## Problem to work on
Repeat, exactly and completely, the material that follows. Omit the pictures.

## Collected material
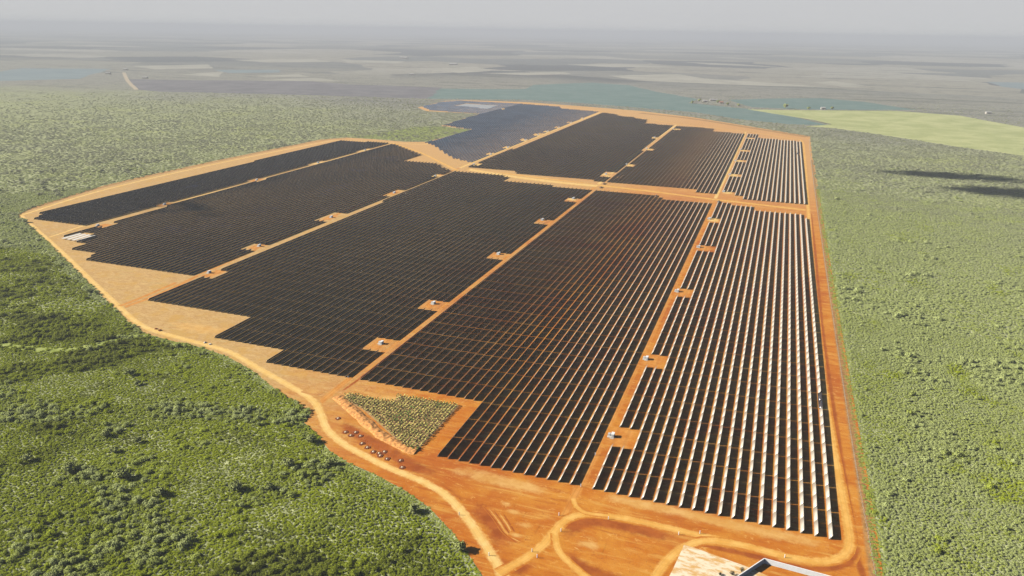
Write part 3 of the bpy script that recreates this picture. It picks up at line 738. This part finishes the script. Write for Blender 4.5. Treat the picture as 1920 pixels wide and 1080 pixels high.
# ------------------------------------------------------------------ perimeter fence along the right side
fl = spline(pts([(1655, 1160), (1628, 1010), (1608, 900), (1586, 760), (1556, 560), (1533, 400), (1520, 300), (1517, 262)]), 3.0)
fr_ = empty('perimeter_fence', (fl[0][0], fl[0][1], .1)); tag(fr_, 'thin wire fence on posts along the forest edge of the boundary road', 'fence')
bm = bmesh.new(); bm_box(bm, -.05, .05, -.05, .05, 0, 2.0); FP_ = bm_mesh('fence_post', bm); FP_.materials.append(M['concrete'])
inv = [p for p in fl if proj([[p[0], p[1], 0]])[1][0] < 1085]
for p in inv[:100]:
    c = bpy.data.objects.new('fence_post', FP_); sc.collection.objects.link(c); c.parent = fr_; c.location = (p[0]-fl[0][0], p[1]-fl[0][1], 0)
Q = []
for p in inv[100:]:
    b = np.array([(-.05, -.05, 0), (-.05, .05, 0), (.05, .05, 0), (.05, -.05, 0), (-.05, -.05, 2), (-.05, .05, 2), (.05, .05, 2), (.05, -.05, 2)]) + np.array([p[0]-fl[0][0], p[1]-fl[0][1], 0]); Q.append(b)
Q = np.array(Q); F = (np.arange(len(Q))[:, None, None]*8 + BOXF[None]).reshape(-1, 4)
tag(link('distant_posts', np_mesh('distant_posts', Q.reshape(-1, 3), F), [M['concrete']], fr_), kind='stuff')
Q = []
for zz in (.5, 1.0, 1.5, 1.95):
    for a, b in zip(fl[:-1], fl[1:]):
        a = a-fl[0]; b = b-fl[0]; t_ = .012
        Q.append([(a[0], a[1], zz-t_), (b[0], b[1], zz-t_), (b[0]+t_, b[1], zz), (a[0]+t_, a[1], zz), (a[0], a[1], zz+t_), (b[0], b[1], zz+t_), (b[0]-t_, b[1], zz), (a[0]-t_, a[1], zz)])
Q = np.array(Q); FWR = np.array([[0, 1, 2, 3], [3, 2, 5, 4], [4, 5, 6, 7], [7, 6, 1, 0]]); F = (np.arange(len(Q))[:, None, None]*8 + FWR[None]).reshape(-1, 4)
link('fence_wire', np_mesh('fence_wire', Q.reshape(-1, 3), F), [M['steel']], fr_)

# ------------------------------------------------------------------ dry crop plot with its earth bank
CROP = pts([(640, 748), (652, 738), (682, 744), (707, 750), (737, 753), (747, 742), (789, 748), (861, 761), (790, 838), (783, 848), (757, 838), (712, 796), (680, 768)])
sheet('crop_soil', CROP, .16, field_mat('crop_plot_soil', (.36, .22, .09), (.46, .28, .12), .2))
cxs = [p[0] for p in CROP]; cys = [p[1] for p in CROP]; CV = []; CF = []; CM = []
x = min(cxs)
while x < max(cxs):
    y = min(cys)
    while y < max(cys):
        px_ = x + rng.normal(0, .13); py_ = y + rng.normal(0, .2)
        if inside(np.array([px_]), np.array([py_]), CROP)[0] and rng.random() < .93:
            gr = float(fnoise(np.array([px_/14]), np.array([py_/14]), 5)[0]) > .58
            h = rng.uniform(1.3, 2.0)
            for b in range(12):
                a = rng.uniform(0, 6.283); r1 = rng.uniform(.25, .6); w = rng.uniform(.14, .26); z0 = rng.uniform(.4, .95)*h; z1 = h*rng.uniform(.55, 1.1)
                c_, s_ = math.cos(a), math.sin(a); i0 = len(CV)
                CV += [(px_-s_*w, py_+c_*w, z0), (px_+s_*w, py_-c_*w, z0), (px_+c_*r1+s_*w, py_+s_*r1-c_*w, z1), (px_+c_*r1-s_*w, py_+s_*r1+c_*w, z1)]
                CF.append((i0, i0+1, i0+2, i0+3)); CM.append(1 if (gr and rng.random() < .6) or rng.random() < .08 else 0)
        y += .95
    x += 2.0
tag(link('dry_crop', np_mesh('dry_crop', CV, CF, CM), [plain('dry_maize_leaves', (.68, .58, .16), .8, .1, .25, 3.0), plain('green_maize_leaves', (.14, .25, .04), .8, .1, .25, 3.0)]),
    'triangular plot of dry tan crop in rows with green patches', 'crop', kind='stuff')
C = spline(pts([(633, 744), (648, 757), (668, 775), (690, 795), (715, 816), (740, 830), (765, 842), (782, 846)]), .55); n = len(C)
T = np.gradient(C, axis=0); T /= np.linalg.norm(T, axis=1)[:, None]; S = np.stack([-T[:, 1], T[:, 0]], 1); k = 13
U = np.linspace(-1, 1, k); V = np.zeros((n, k, 3)); V[:, :, :2] = C[:, None, :] + S[:, None, :]*(U[None, :, None]*(2.6+2.0*fnoise(np.arange(n)/14, np.zeros(n), 9))[:, None, None])
V[:, :, 2] = .08 + np.clip(1-np.abs(U), 0, 1)[None]**.6*(1.3*fnoise(V[:, :, 0]/1.3, V[:, :, 1]/1.3, 4, 3)+.35)
F = [(i*k+j+1, (i+1)*k+j+1, (i+1)*k+j, i*k+j) for i in range(n-1) for j in range(k-1)]
tag(link('earth_bank', np_mesh('earth_bank', V.reshape(-1, 3), F), [plain('loose_orange_earth', (.56, .26, .08), .95, .1, .35, .8)]), kind='structure')
for px, py, s_ in [(668, 731, 4.5), (678, 729, 3.5), (690, 738, 5.0), (700, 741, 4.0), (586, 735, 6.5), (965, 960, 5), (985, 985, 6), (970, 1005, 4), (1103, 1022, 7), (950, 945, 4)]:
    x, y = at(px, py); ribbon('bare_soil', None, s_*1.1, M['tan'], 1.0, world=[(x-s_, y+.3), (x, y), (x+s_, y-.4)], wvar=.4)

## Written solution
Write part 3 of the bpy script that recreates this picture. It picks up at line 738. This part finishes the script. Write for Blender 4.5. Treat the picture as 1920 pixels wide and 1080 pixels high.
# ------------------------------------------------------------------ perimeter fence along the right side
fl = spline(pts([(1655, 1160), (1628, 1010), (1608, 900), (1586, 760), (1556, 560), (1533, 400), (1520, 300), (1517, 262)]), 3.0)
fr_ = empty('perimeter_fence', (fl[0][0], fl[0][1], .1)); tag(fr_, 'thin wire fence on posts along the forest edge of the boundary road', 'fence')
bm = bmesh.new(); bm_box(bm, -.05, .05, -.05, .05, 0, 2.0); FP_ = bm_mesh('fence_post', bm); FP_.materials.append(M['concrete'])
inv = [p for p in fl if proj([[p[0], p[1], 0]])[1][0] < 1085]
for p in inv[:100]:
    c = bpy.data.objects.new('fence_post', FP_); sc.collection.objects.link(c); c.parent = fr_; c.location = (p[0]-fl[0][0], p[1]-fl[0][1], 0)
Q = []
for p in inv[100:]:
    b = np.array([(-.05, -.05, 0), (-.05, .05, 0), (.05, .05, 0), (.05, -.05, 0), (-.05, -.05, 2), (-.05, .05, 2), (.05, .05, 2), (.05, -.05, 2)]) + np.array([p[0]-fl[0][0], p[1]-fl[0][1], 0]); Q.append(b)
Q = np.array(Q); F = (np.arange(len(Q))[:, None, None]*8 + BOXF[None]).reshape(-1, 4)
tag(link('distant_posts', np_mesh('distant_posts', Q.reshape(-1, 3), F), [M['concrete']], fr_), kind='stuff')
Q = []
for zz in (.5, 1.0, 1.5, 1.95):
    for a, b in zip(fl[:-1], fl[1:]):
        a = a-fl[0]; b = b-fl[0]; t_ = .012
        Q.append([(a[0], a[1], zz-t_), (b[0], b[1], zz-t_), (b[0]+t_, b[1], zz), (a[0]+t_, a[1], zz), (a[0], a[1], zz+t_), (b[0], b[1], zz+t_), (b[0]-t_, b[1], zz), (a[0]-t_, a[1], zz)])
Q = np.array(Q); FWR = np.array([[0, 1, 2, 3], [3, 2, 5, 4], [4, 5, 6, 7], [7, 6, 1, 0]]); F = (np.arange(len(Q))[:, None, None]*8 + FWR[None]).reshape(-1, 4)
link('fence_wire', np_mesh('fence_wire', Q.reshape(-1, 3), F), [M['steel']], fr_)

# ------------------------------------------------------------------ dry crop plot with its earth bank
CROP = pts([(640, 748), (652, 738), (682, 744), (707, 750), (737, 753), (747, 742), (789, 748), (861, 761), (790, 838), (783, 848), (757, 838), (712, 796), (680, 768)])
sheet('crop_soil', CROP, .16, field_mat('crop_plot_soil', (.36, .22, .09), (.46, .28, .12), .2))
cxs = [p[0] for p in CROP]; cys = [p[1] for p in CROP]; CV = []; CF = []; CM = []
x = min(cxs)
while x < max(cxs):
    y = min(cys)
    while y < max(cys):
        px_ = x + rng.normal(0, .13); py_ = y + rng.normal(0, .2)
        if inside(np.array([px_]), np.array([py_]), CROP)[0] and rng.random() < .93:
            gr = float(fnoise(np.array([px_/14]), np.array([py_/14]), 5)[0]) > .58
            h = rng.uniform(1.3, 2.0)
            for b in range(12):
                a = rng.uniform(0, 6.283); r1 = rng.uniform(.25, .6); w = rng.uniform(.14, .26); z0 = rng.uniform(.4, .95)*h; z1 = h*rng.uniform(.55, 1.1)
                c_, s_ = math.cos(a), math.sin(a); i0 = len(CV)
                CV += [(px_-s_*w, py_+c_*w, z0), (px_+s_*w, py_-c_*w, z0), (px_+c_*r1+s_*w, py_+s_*r1-c_*w, z1), (px_+c_*r1-s_*w, py_+s_*r1+c_*w, z1)]
                CF.append((i0, i0+1, i0+2, i0+3)); CM.append(1 if (gr and rng.random() < .6) or rng.random() < .08 else 0)
        y += .95
    x += 2.0
tag(link('dry_crop', np_mesh('dry_crop', CV, CF, CM), [plain('dry_maize_leaves', (.68, .58, .16), .8, .1, .25, 3.0), plain('green_maize_leaves', (.14, .25, .04), .8, .1, .25, 3.0)]),
    'triangular plot of dry tan crop in rows with green patches', 'crop', kind='stuff')
C = spline(pts([(633, 744), (648, 757), (668, 775), (690, 795), (715, 816), (740, 830), (765, 842), (782, 846)]), .55); n = len(C)
T = np.gradient(C, axis=0); T /= np.linalg.norm(T, axis=1)[:, None]; S = np.stack([-T[:, 1], T[:, 0]], 1); k = 13
U = np.linspace(-1, 1, k); V = np.zeros((n, k, 3)); V[:, :, :2] = C[:, None, :] + S[:, None, :]*(U[None, :, None]*(2.6+2.0*fnoise(np.arange(n)/14, np.zeros(n), 9))[:, None, None])
V[:, :, 2] = .08 + np.clip(1-np.abs(U), 0, 1)[None]**.6*(1.3*fnoise(V[:, :, 0]/1.3, V[:, :, 1]/1.3, 4, 3)+.35)
F = [(i*k+j+1, (i+1)*k+j+1, (i+1)*k+j, i*k+j) for i in range(n-1) for j in range(k-1)]
tag(link('earth_bank', np_mesh('earth_bank', V.reshape(-1, 3), F), [plain('loose_orange_earth', (.56, .26, .08), .95, .1, .35, .8)]), kind='structure')
for px, py, s_ in [(668, 731, 4.5), (678, 729, 3.5), (690, 738, 5.0), (700, 741, 4.0), (586, 735, 6.5), (965, 960, 5), (985, 985, 6), (970, 1005, 4), (1103, 1022, 7), (950, 945, 4)]:
    x, y = at(px, py); ribbon('bare_soil', None, s_*1.1, M['tan'], 1.0, world=[(x-s_, y+.3), (x, y), (x+s_, y-.4)], wvar=.4)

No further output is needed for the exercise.